The biggest hurdle to overcome where greyhound speed figures are concerned, is the differences in tracks. These differences come in all manner of forms, from obvious differences in race distances, to more subtle nuances, such as box placement and the angle of the bends. These subtle changes from track to track can be missed, particularly where race distance is similar, but if they are overlooked, then comparing times directly will lead to mistakes.

Where race distances are close, it can be tempting to take short cuts and treat times as comparable. The truth is however, that any extra distance might be multiplied by other factors (track condition or bend angle for example) and direct comparison will lead to wildly inaccurate findings.

 

Single track Speed figures

The best, and possibly only, approach to greyhound speed figures is to produce them track by track, based on average times in that grade, over the distance being run. In order to firmly establish any ‘home made’ ratings, a large volume of data is required.

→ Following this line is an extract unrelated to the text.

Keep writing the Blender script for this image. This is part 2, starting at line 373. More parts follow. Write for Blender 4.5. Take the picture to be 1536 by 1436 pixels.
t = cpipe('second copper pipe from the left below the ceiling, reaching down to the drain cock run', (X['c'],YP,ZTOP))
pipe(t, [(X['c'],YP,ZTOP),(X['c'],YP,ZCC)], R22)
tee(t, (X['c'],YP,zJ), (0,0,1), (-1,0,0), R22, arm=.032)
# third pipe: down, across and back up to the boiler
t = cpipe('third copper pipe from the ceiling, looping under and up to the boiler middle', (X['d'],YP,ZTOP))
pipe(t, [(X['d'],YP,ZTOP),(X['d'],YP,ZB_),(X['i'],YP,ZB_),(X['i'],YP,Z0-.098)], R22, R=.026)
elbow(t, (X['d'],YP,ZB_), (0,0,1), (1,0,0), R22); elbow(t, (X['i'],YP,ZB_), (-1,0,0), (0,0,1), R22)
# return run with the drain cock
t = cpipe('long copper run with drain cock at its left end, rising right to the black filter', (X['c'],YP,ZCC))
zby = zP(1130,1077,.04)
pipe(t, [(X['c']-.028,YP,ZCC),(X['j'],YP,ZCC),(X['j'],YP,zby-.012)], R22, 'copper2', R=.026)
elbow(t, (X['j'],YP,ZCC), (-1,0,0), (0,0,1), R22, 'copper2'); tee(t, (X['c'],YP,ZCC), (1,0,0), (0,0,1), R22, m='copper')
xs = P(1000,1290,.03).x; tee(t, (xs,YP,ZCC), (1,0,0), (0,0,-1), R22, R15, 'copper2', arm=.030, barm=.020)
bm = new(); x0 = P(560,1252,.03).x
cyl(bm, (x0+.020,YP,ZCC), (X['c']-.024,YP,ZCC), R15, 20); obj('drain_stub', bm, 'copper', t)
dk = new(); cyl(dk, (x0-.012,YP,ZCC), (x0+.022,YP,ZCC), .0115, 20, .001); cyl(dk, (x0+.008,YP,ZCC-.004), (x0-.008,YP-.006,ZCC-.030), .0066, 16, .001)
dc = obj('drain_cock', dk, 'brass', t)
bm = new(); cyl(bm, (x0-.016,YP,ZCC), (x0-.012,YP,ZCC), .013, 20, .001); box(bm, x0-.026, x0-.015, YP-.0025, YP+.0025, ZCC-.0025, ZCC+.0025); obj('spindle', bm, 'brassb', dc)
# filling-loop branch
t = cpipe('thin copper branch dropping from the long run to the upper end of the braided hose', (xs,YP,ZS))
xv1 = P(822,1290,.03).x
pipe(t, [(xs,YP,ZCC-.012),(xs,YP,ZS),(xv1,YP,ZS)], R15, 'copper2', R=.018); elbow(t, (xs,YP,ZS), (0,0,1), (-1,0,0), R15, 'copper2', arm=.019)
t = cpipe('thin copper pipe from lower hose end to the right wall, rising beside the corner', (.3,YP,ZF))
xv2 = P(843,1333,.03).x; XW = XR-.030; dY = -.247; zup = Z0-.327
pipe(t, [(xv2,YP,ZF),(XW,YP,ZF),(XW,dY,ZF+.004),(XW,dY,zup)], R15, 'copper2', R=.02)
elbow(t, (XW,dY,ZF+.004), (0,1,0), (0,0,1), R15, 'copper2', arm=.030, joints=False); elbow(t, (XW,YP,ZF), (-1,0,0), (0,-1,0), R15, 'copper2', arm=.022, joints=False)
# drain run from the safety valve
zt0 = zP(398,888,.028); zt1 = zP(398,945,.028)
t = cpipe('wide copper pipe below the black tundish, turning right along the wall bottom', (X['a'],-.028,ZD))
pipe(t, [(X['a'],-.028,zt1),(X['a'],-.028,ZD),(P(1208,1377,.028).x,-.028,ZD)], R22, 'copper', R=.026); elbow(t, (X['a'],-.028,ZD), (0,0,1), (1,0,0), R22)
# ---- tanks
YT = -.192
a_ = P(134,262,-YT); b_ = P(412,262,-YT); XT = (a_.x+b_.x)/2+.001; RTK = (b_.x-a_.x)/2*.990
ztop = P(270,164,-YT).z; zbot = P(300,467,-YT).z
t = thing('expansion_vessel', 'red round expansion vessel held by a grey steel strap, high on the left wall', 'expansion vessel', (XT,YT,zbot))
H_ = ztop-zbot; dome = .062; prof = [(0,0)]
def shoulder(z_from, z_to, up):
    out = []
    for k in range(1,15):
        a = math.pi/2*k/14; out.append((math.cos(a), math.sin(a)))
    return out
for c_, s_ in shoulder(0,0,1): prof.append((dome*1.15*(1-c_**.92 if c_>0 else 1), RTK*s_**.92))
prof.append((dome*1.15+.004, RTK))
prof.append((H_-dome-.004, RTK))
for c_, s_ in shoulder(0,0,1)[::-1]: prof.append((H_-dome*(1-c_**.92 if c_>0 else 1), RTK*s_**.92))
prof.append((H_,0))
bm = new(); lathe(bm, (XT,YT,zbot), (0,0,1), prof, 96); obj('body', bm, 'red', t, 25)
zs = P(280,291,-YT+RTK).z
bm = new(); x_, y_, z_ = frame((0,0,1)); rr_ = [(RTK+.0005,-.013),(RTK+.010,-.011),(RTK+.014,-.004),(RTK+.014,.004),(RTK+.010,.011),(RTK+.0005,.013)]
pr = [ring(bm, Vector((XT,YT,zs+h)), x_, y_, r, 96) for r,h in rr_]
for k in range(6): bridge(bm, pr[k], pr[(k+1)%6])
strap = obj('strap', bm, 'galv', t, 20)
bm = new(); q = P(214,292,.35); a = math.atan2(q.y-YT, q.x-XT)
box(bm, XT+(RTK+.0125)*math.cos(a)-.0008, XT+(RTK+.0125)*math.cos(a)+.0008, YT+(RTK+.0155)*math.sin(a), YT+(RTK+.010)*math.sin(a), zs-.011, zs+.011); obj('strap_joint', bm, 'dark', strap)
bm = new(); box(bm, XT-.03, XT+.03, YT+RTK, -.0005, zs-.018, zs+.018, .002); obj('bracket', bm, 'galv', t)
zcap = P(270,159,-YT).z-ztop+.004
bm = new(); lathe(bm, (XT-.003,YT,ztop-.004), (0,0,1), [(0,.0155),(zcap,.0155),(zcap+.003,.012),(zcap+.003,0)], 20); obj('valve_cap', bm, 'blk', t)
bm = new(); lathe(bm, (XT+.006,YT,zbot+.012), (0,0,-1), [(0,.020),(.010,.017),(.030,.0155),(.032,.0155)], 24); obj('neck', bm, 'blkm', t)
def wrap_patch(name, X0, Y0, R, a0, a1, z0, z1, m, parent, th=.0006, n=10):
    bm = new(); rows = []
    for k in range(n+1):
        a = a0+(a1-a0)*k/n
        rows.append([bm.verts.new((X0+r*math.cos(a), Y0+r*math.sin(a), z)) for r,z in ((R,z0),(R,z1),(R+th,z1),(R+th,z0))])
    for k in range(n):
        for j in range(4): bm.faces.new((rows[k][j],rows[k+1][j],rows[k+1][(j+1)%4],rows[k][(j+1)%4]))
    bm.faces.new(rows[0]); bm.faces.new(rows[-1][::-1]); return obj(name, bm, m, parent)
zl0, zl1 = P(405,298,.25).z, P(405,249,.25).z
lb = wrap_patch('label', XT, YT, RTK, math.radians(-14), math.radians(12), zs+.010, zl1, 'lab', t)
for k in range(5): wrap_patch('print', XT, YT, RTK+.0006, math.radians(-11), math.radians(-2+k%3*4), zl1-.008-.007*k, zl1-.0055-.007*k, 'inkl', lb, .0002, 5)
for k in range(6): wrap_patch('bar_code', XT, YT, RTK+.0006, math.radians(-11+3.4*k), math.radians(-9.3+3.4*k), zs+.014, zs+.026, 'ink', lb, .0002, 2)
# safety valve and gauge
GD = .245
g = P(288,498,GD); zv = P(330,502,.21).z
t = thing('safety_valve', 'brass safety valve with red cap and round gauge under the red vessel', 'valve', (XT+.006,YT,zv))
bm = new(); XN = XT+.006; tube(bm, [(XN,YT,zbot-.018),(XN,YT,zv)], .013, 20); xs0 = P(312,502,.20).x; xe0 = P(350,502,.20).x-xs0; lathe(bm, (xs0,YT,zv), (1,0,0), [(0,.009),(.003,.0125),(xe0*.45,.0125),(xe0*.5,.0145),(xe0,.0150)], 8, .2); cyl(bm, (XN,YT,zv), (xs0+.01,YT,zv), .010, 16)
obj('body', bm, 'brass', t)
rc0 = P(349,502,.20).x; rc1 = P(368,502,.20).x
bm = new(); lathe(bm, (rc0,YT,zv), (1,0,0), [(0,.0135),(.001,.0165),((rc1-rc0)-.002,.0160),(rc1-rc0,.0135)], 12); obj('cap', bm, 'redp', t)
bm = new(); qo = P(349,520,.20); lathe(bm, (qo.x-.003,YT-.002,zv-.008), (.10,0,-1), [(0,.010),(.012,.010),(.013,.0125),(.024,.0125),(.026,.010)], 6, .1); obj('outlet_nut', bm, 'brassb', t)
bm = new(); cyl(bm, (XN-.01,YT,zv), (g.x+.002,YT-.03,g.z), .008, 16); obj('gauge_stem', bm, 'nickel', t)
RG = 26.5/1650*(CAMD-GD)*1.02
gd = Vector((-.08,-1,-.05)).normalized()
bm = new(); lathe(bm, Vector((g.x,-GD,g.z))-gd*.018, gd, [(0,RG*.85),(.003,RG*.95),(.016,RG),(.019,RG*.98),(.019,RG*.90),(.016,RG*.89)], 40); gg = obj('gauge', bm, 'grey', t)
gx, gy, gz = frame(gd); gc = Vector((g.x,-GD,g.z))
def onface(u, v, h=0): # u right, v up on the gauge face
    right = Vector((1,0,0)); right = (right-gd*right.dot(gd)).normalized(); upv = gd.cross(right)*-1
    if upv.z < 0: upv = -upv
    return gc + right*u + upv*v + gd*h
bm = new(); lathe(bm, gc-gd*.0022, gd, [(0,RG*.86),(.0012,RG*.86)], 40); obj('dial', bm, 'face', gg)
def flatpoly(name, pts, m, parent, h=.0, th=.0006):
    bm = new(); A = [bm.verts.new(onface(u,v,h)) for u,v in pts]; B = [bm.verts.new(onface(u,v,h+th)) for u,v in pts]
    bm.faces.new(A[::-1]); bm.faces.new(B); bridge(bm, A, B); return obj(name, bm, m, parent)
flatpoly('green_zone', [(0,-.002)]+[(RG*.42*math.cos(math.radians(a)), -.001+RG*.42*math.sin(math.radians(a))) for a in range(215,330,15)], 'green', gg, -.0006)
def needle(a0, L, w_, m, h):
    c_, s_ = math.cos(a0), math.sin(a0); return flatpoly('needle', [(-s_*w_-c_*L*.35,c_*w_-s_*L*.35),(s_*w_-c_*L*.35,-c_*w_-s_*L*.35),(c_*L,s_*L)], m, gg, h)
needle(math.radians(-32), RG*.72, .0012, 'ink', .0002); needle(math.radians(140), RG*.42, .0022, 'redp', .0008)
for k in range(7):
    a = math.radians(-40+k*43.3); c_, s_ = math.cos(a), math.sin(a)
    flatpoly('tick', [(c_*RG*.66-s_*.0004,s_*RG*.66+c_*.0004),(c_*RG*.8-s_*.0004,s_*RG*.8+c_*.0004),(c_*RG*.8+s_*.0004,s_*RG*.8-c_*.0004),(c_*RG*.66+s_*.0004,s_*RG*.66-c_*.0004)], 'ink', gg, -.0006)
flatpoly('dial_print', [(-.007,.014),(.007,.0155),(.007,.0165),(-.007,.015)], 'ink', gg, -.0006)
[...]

Once this is established however, the performance at other tracks can begin to be assessed.

 

Track relationships

Once speed ratings are established at particular tracks, their relationships can be expanded to other venues. Where greyhounds regularly race on two or three tracks, speed figures can be assessed by monitoring performance, and an adjustment can be made. As an example, a speed rating of 100 at one track, might be “worth” 103 at another track. This sort of comparison is only possible with a large amount of data at both tracks, as any other approach may lead to conclusions being made that are not correct.

 

Greyhound statistics

If speed figures are calculated track by track, then individual traits from each venue can be included and accounted for. One prime example would be that of box statistics. Each track will have slightly different track layouts that mean bigger or smaller variances between winning percentages from each box. Speed figures, when adjusted for going and the like, need to also include box adjustments specifically for each track to keep them ‘true’.

Box statistics and track condition can all be researched for each and every track. While the differences might be small it is important information and enough to provide an edge in the betting market. Calculating speed figures at home with partial or even worse, inaccurate information, will lead to poor figures that get worse and worse as time goes on, as poor information is compared to even more poor information.

 

 Speed figures – Conclusions

Accurate speed figures can be very profitable, but take a great deal of effort to get right. It really is a  pursuit which demands total dedication – speed figures deteriorate very quickly if corners are cut or data not recorded.  It is also worth noting that using them in isolation is a risky proposition. A greyhound will clearly only record it’s fastest time if it is unimpeded and can run the lines it wants to. Most races will not allow the dogs this luxury – so while it is of great benefit to know what potential a greyhound has, it is only one part of the story.